Collected data.
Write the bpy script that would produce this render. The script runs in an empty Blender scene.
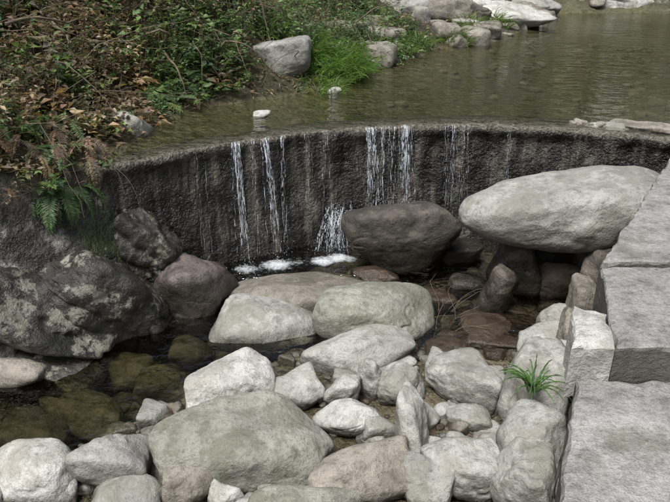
import bpy, math, random
import numpy as np
from mathutils import Vector, Euler
random.seed(7); rng=np.random.default_rng(7)
scene=bpy.context.scene
R=math.radians

# ---------------------------------------------------------------- noise
def _h(ix,iy,iz,s):
    n=(ix.astype(np.int64)*374761393+iy.astype(np.int64)*668265263+iz.astype(np.int64)*1274126177+s*974634777)&0xffffffff
    n=((n^(n>>13))*1274126177)&0xffffffff
    n=((n^(n>>16))*2246822519)&0xffffffff
    return ((n^(n>>15))&0xffffff)/float(0xffffff)*2-1
def vn(x,y,z,s=0):
    x,y,z=np.broadcast_arrays(np.asarray(x,float),np.asarray(y,float),np.asarray(z,float))
    ix,iy,iz=np.floor(x),np.floor(y),np.floor(z)
    fx,fy,fz=x-ix,y-iy,z-iz
    fx=fx*fx*(3-2*fx);fy=fy*fy*(3-2*fy);fz=fz*fz*(3-2*fz)
    r=0
    for a in (0,1):
        for b in (0,1):
            for c in (0,1):
                r=r+_h(ix+a,iy+b,iz+c,s)*(fx if a else 1-fx)*(fy if b else 1-fy)*(fz if c else 1-fz)
    return r
def fbm(x,y,z,s=0,o=4,g=.5):
    r=0;a=1.;t=0
    for i in range(o):
        r=r+a*vn(x*2**i,y*2**i,z*2**i,s+i*17);t+=a;a*=g
    return r/t
def sst(a,b,x):
    t=np.clip((x-a)/(b-a),0,1);return t*t*(3-2*t)

# ---------------------------------------------------------------- materials
def nm(name):
    m=bpy.data.materials.new(name);m.use_nodes=True
    nt=m.node_tree;nt.nodes.clear()
    return m,nt,nt.nodes,nt.links
def noise(nt,vec,scale,detail=5,rough=.55):
    n=nt.nodes.new('ShaderNodeTexNoise');n.inputs['Scale'].default_value=scale
    n.inputs['Detail'].default_value=min(detail,5);n.inputs['Roughness'].default_value=rough
    nt.links.new(vec,n.inputs['Vector']);return n.outputs['Fac']
def ramp(nt,fac,stops):
    n=nt.nodes.new('ShaderNodeValToRGB');cr=n.color_ramp
    while len(cr.elements)<len(stops): cr.elements.new(.5)
    for e,(p,c) in zip(cr.elements,stops):
        e.position=p;e.color=(c,c,c,1) if isinstance(c,(int,float)) else (*c,1)
    nt.links.new(fac,n.inputs['Fac']);return n.outputs['Color']
def mixc(nt,f,a,b,mode='MIX'):
    n=nt.nodes.new('ShaderNodeMix');n.data_type='RGBA';n.blend_type=mode
    for s,v in ((n.inputs[0],f),(n.inputs[6],a),(n.inputs[7],b)):
        if isinstance(v,(int,float)): s.default_value=v
        elif isinstance(v,tuple): s.default_value=(*v,1)
        else: nt.links.new(v,s)
    return n.outputs[2]
def mth(nt,op,a,b=0.,clamp=False):
    n=nt.nodes.new('ShaderNodeMath');n.operation=op;n.use_clamp=clamp
    for s,v in ((n.inputs[0],a),(n.inputs[1],b)):
        if isinstance(v,(int,float)): s.default_value=v
        else: nt.links.new(v,s)
    return n.outputs[0]
def mrange(nt,v,a,b,c=0.,d=1.):
    n=nt.nodes.new('ShaderNodeMapRange');nt.links.new(v,n.inputs[0])
    for i,k in enumerate((a,b,c,d)): n.inputs[i+1].default_value=k
    return n.outputs[0]
def bump(nt,h,strength,dist,prev=None):
    n=nt.nodes.new('ShaderNodeBump');n.inputs['Strength'].default_value=strength;n.inputs['Distance'].default_value=dist
    nt.links.new(h,n.inputs['Height'])
    if prev is not None: nt.links.new(prev,n.inputs['Normal'])
    return n.outputs[0]
def princ(nt,col,rough,normal=None,spec=.5):
    p=nt.nodes.new('ShaderNodeBsdfPrincipled');o=nt.nodes.new('ShaderNodeOutputMaterial')
    for s,v in ((p.inputs['Base Color'],col),(p.inputs['Roughness'],rough),(p.inputs['Specular IOR Level'],spec)):
        if isinstance(v,tuple): s.default_value=(*v,1)
        elif isinstance(v,(int,float)): s.default_value=v
        else: nt.links.new(v,s)
    if normal is not None: nt.links.new(normal,p.inputs['Normal'])
    nt.links.new(p.outputs[0],o.inputs[0]);return p,o

def rock_mat(name,A,B,stain=(.10,.105,.07),stain_amt=.5,rough=.8,wet=False,wl=.07,speck=.12,third=None):
    m,nt,nd,lk=nm(name)
    tc=nd.new('ShaderNodeTexCoord');oi=nd.new('ShaderNodeObjectInfo')
    mp=nd.new('ShaderNodeVectorMath');mp.operation='ADD'
    sc=nd.new('ShaderNodeVectorMath');sc.operation='SCALE';sc.inputs[3].default_value=40
    cmb=nd.new('ShaderNodeCombineXYZ');lk.new(oi.outputs['Random'],cmb.inputs[0]);lk.new(oi.outputs['Random'],cmb.inputs[1])
    lk.new(cmb.outputs[0],sc.inputs[0]);lk.new(tc.outputs['Object'],mp.inputs[0]);lk.new(sc.outputs[0],mp.inputs[1])
    v=mp.outputs[0]
    n1=noise(nt,v,3.2,5,.65);n2=noise(nt,v,170,2,.6);n3=noise(nt,v,2.6,5,.74);n4=noise(nt,v,13,5,.75);n5=noise(nt,v,45,4,.7)
    col=ramp(nt,n1,[(.33,A),(.66,B)])
    tint=mrange(nt,oi.outputs['Random'],0,1,.80,1.10)
    tn=nd.new('ShaderNodeCombineColor')
    for i in range(3): lk.new(tint,tn.inputs[i])
    col=mixc(nt,1.,col,tn.outputs[0],'MULTIPLY')
    sp=ramp(nt,n2,[(.36,1-speck*1.8),(.5,1.),(.7,1.+speck*.5)])
    col=mixc(nt,1.,col,sp,'MULTIPLY')
    col=mixc(nt,.8,col,ramp(nt,n4,[(.32,.45),(.5,1.),(.75,1.15)]),'MULTIPLY')
    col=mixc(nt,.8,col,ramp(nt,n5,[(.30,.4),(.42,.95),(.6,1.),(.72,1.2)]),'MULTIPLY')
    sf=mth(nt,'MULTIPLY',ramp(nt,n3,[(.48,0.),(.56,1.)]),stain_amt)
    col=mixc(nt,sf,col,stain)
    if third: col=mixc(nt,ramp(nt,noise(nt,v,4.4,5,.78),[(.535,0.),(.59,.9)]),col,third)
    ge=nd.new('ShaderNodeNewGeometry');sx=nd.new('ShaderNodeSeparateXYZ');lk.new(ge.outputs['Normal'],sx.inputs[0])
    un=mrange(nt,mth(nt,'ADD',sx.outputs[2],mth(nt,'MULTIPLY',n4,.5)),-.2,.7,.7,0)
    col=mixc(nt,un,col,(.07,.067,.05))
    px=nd.new('ShaderNodeSeparateXYZ');lk.new(ge.outputs['Position'],px.inputs[0])
    if wet:
        wf=ramp(nt,n3,[(.42,1.),(.62,.35)])
    else:
        zz=mth(nt,'SUBTRACT',px.outputs[2],mth(nt,'MULTIPLY',n4,.06))
        wf=mrange(nt,zz,wl-.05,wl,1,0)
    col=mixc(nt,mth(nt,'MULTIPLY',wf,.7),col,mixc(nt,1.,col,(.2,.18,.14),'MULTIPLY'))
    rg=mrange(nt,wf,0,1,rough,.18)
    b=bump(nt,n4,.75,.03);b=bump(nt,n1,.5,.06,b);b=bump(nt,n5,.6,.007,b)
    princ(nt,col,rg,b,.45);return m
M={}
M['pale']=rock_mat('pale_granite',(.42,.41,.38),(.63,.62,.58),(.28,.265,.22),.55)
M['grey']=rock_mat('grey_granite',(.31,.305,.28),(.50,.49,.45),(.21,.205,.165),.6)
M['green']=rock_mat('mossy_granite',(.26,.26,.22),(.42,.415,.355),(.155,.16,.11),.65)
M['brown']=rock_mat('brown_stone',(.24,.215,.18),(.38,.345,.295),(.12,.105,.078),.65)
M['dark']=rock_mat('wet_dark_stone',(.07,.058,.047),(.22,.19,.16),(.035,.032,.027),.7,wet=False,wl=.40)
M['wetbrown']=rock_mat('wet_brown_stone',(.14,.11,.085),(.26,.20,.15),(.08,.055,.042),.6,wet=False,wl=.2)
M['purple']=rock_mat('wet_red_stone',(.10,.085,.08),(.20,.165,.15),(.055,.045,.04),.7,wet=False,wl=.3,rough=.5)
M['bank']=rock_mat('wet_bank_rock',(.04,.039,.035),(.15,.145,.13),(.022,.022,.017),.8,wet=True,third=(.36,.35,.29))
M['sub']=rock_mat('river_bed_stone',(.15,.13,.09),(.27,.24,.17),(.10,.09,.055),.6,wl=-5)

# ---------------------------------------------------------------- terrain fields
def yw(x): return 6.04-.155*(np.asarray(x,float)-1.15)**2
def ywc(x): return yw(np.clip(x,-2.6,4.0))
def xL(y): return np.interp(y,[4.0,4.9,5.2,6.56,7.0,7.55,8.85,10.7,11.6,15.6,17],[-1.7,-1.68,-1.66,-1.35,-.69,-.06,.66,1.65,2.8,5.0,5.5])
def xR(y): return np.interp(y,[4,5.5,7,9,12,17],[3.2,3.3,4.4,6.2,9,13])
def xWL(y): return np.interp(y,[-40,0,2.5,3.7,4.49,4.9,5.6],[-9,-4,-3.0,-2.35,-1.47,-1.25,-1.2])
def xe(y): return np.interp(y,[0,1,1.66,2.35,3.14,4.74,5.6,6.2],[.1,.5,.76,1.05,1.41,2.46,3.02,3.4])
def H(x,y):
    x=np.asarray(x,float);y=np.asarray(y,float)
    big=fbm(x*.35,y*.35,0,3,4);med=fbm(x*1.6,y*1.6,0,5,4);fin=fbm(x*7,y*7,0,9,3)
    jl=.12*med
    dl=(x-xL(y)+jl)*.75;dr=(xR(y)-x+jl)*.75;df=16.8-y+.6*med
    d=np.minimum(np.minimum(dl,dr),df)
    o=np.maximum(-d,0)
    left=(-dl>=-d-1e-6)
    rise=np.where(left,.5*np.minimum(o,.5)+.85*np.maximum(o-.5,0),.6*o)
    rise=np.where((y>8.5)&left,.30*np.minimum(o,1.5)+.6*np.maximum(o-1.5,0),rise)
    zu=np.where(d>0,1.2-np.minimum(.24*d,.30)+.03*med,1.2+rise)
    dw=xWL(y)-x+.10*med
    o2=np.maximum(dw,0)
    bank=1.0*(1-np.exp(-2.3*o2))+.5*o2+.25*np.maximum(o2-1.2,0)
    s=(3.05+(x+1.6)*.76)
    s=np.minimum(s,4.05)-y
    shallow=np.where(x>.25,-.09,-.09-.25*sst(.25,-.6,x))
    bed=shallow+(.02-shallow)*sst(-.3,.12,s)+.06*med+.012*fin
    zl=np.where(dw>0,bank+np.minimum(bed,0)*np.exp(-6*o2),np.maximum(bed,-.42))
    k=sst(1.9,.9,y);zl=zl*(1-k)+np.maximum(zl,.85)*k
    e=x-xe(y)
    kr=sst(.14,.24,e)
    right=.66+.42*np.maximum(e-2.0,0)+.5*sst(1.6,2.0,e)
    zl=zl*(1-kr)+right*kr
    yb=ywc(x)
    w=sst(yb+.10,yb+.22,y)
    wl_=sst(yb-.25,yb+.3,y)
    w=np.where((x<-1.68)|(x>3.3),wl_,w)
    z=zl*(1-w)+zu*w
    hill=np.maximum(z-1.35,0)
    z=z+.25*med*sst(0,1.2,hill)+1.2*big*sst(1,5,hill)+.03*fin*sst(0,.3,hill)
    z=np.where(z>9,9+(z-9)*.45,z);z=np.minimum(z,28+big*5)
    rk=sst(.0,.2,dw)*sst(2.0,1.3,dw)*sst(yb+.1,yb-.15,y)*sst(2,2.4,y)
    cr=np.abs(fbm(x*1.9+y*.9,y*1.5-x*.6,0,31,4));c2=np.abs(fbm(x*4+3,y*3.1,z*2,33,3))
    # stepped ledges with irregular risers
    q=(z+.35*x+.25*med+.1*fin)/.30;fq=q-np.floor(q)
    ter=(np.floor(q)+sst(.70,.95,fq)-q)*.30
    z=z+rk*(.16*fbm(x*2.4,y*2.1,z*2,35,4,.5)+.035*fin+.75*ter*sst(-.35,.15,vn(x*1.6,y*1.6,0,36))-.12*np.clip(.09-cr,0,1)/.09-.05*np.clip(.08-c2,0,1)/.08+.07)
    return z
def H1(x,y): return float(H(np.array([x]),np.array([y]))[0])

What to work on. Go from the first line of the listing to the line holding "t=np.clip((x-a)/(b-a),0,1);return t*t*(3-2*t)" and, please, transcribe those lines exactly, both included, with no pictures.

Written answer.
Write the bpy script that would produce this render. The script runs in an empty Blender scene.
import bpy, math, random
import numpy as np
from mathutils import Vector, Euler
random.seed(7); rng=np.random.default_rng(7)
scene=bpy.context.scene
R=math.radians

# ---------------------------------------------------------------- noise
def _h(ix,iy,iz,s):
    n=(ix.astype(np.int64)*374761393+iy.astype(np.int64)*668265263+iz.astype(np.int64)*1274126177+s*974634777)&0xffffffff
    n=((n^(n>>13))*1274126177)&0xffffffff
    n=((n^(n>>16))*2246822519)&0xffffffff
    return ((n^(n>>15))&0xffffff)/float(0xffffff)*2-1
def vn(x,y,z,s=0):
    x,y,z=np.broadcast_arrays(np.asarray(x,float),np.asarray(y,float),np.asarray(z,float))
    ix,iy,iz=np.floor(x),np.floor(y),np.floor(z)
    fx,fy,fz=x-ix,y-iy,z-iz
    fx=fx*fx*(3-2*fx);fy=fy*fy*(3-2*fy);fz=fz*fz*(3-2*fz)
    r=0
    for a in (0,1):
        for b in (0,1):
            for c in (0,1):
                r=r+_h(ix+a,iy+b,iz+c,s)*(fx if a else 1-fx)*(fy if b else 1-fy)*(fz if c else 1-fz)
    return r
def fbm(x,y,z,s=0,o=4,g=.5):
    r=0;a=1.;t=0
    for i in range(o):
        r=r+a*vn(x*2**i,y*2**i,z*2**i,s+i*17);t+=a;a*=g
    return r/t
def sst(a,b,x):
    t=np.clip((x-a)/(b-a),0,1);return t*t*(3-2*t)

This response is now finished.